Not a cheap trip to the impoverished areas of another country, but well worth it, Smith said.

“You can’t keep from being changed,” he said. “Every trip you meet somebody or several somebodies that change you. You don’t make money, there you make friends.”

Knowing the difference in the lives of the people they helped was life changing for Buchholz as well.

“(Giera) would have led a totally poverty-stricken life,” Buchholz said. “Your heart just goes out to these people who have no other recourse. These people have no options. Their life is pretty much shot if they can’t hear. I have never felt so good about anything I’ve ever done.”

It’s something they plan to continue even into retirement, Smith said.

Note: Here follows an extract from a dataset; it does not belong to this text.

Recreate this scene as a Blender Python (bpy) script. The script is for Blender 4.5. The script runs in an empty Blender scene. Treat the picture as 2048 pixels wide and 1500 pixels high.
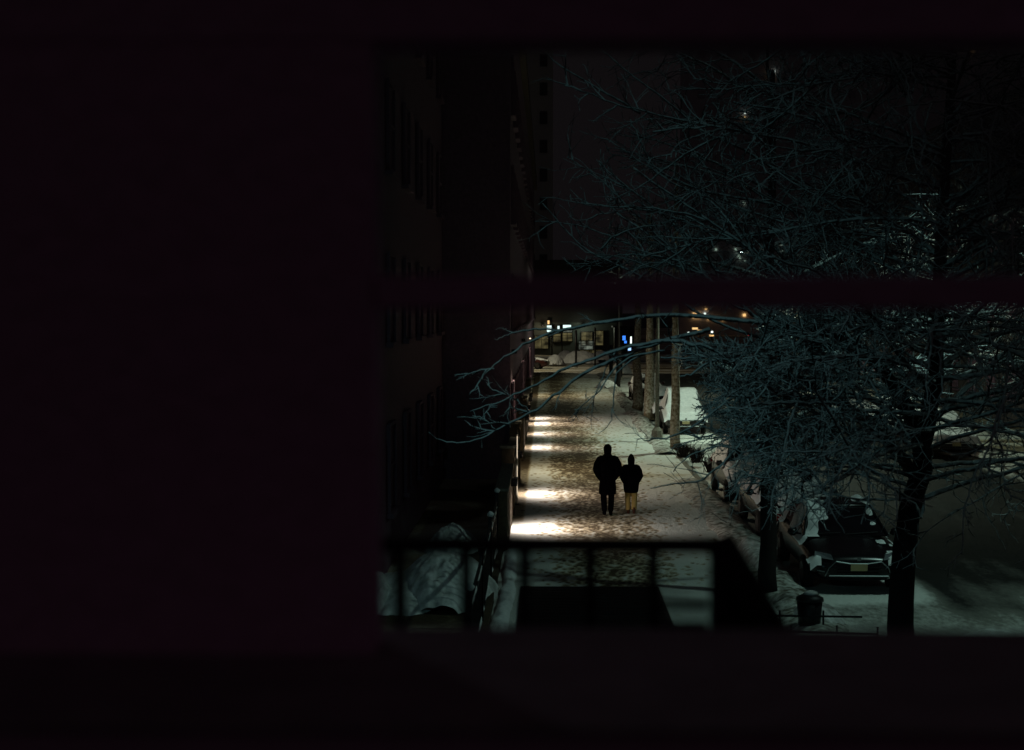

“I think it’s a great thing,” he said. “If you like doing what you do, you don’t mind working for free once in a while.”

The couple, along with many others who were on their team, said they’ll be looking to bid on the trip to Guadalajara again at this year’s gala.

“We’re going back, whatever it costs, to Guadalajara,” Smith said. “We’ll bid on it again in June, It’s going to be ours.”